Sigh. Stressed out. Feeling disgusted and just bleh.
God I can't even log what I had. It was terrible. Ate out with friends and had to have fish and chips since we only went to a fish and chips place. So pissed. It was easily over 1000 calories. Ugh. I'm so dissapointed in myself.
Total: 1000+ calories
On the up side I did bust my ass tonight working out, so that I could at least look back and say I did something. But still. I need to crack down here and refocus again. I'll be fasting for 4 days in an attempt to refocus myself. Things that will be allowed on my fast:
Coke Zero
Diet Rootbeer
Loads of Water (its been really hot here lately)
Tea (either hot or chilled, but without milk or sugar)
And possibly some Orange Juice diluted in water for when I get faint.

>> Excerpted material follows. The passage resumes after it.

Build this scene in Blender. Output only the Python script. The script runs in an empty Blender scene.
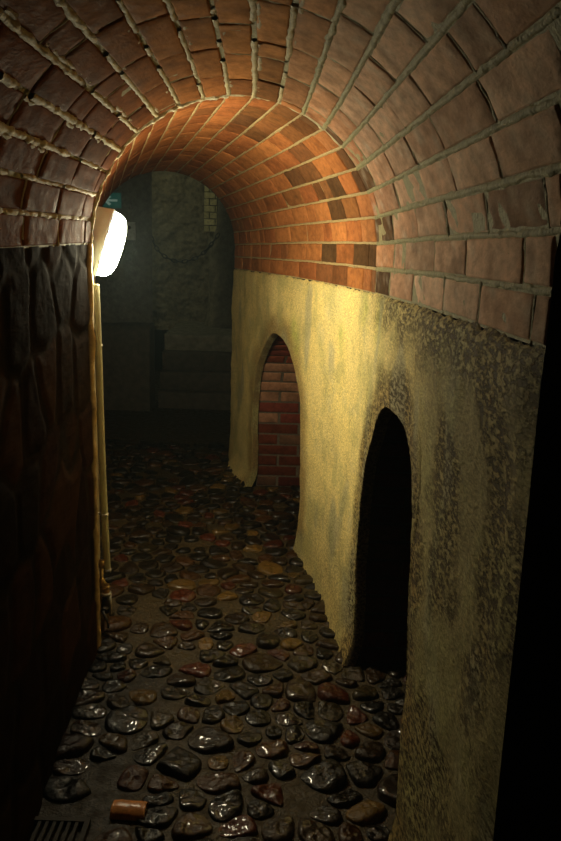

So for Thursday, Friday, Saturday, & Sunday that's the plan. F/S/S should be easiest since I have 3 days of spending all day at friend's houses doing d&d and white wolf role-playing games. So that will keep me very busy. Tomorrow I plan to walk to the mall, which is a 5.4km walk for me. I want to try on clothes and use it to motivate and focus me. Plus the 11km walk is sure to give me some nice exercise. If it isn't too late when I get back into town, I will brave the bikini and go swimming at the pool. I need to subject myself to that kind of embarrassment I think. Plus hey, more exercise.
So after the 4 day fast, I'm not sure what to go in to. Possibly restart ABC, or maybe I will thumb through my diet book and try something else. Or I could take some time to create something completely personal too. If anyone has any thoughts or ideas, feel free to comment with them. I love imput.
Going to go soak my sore muscles in the tub for a while before i head off to bed. I want to be well rested for the treck.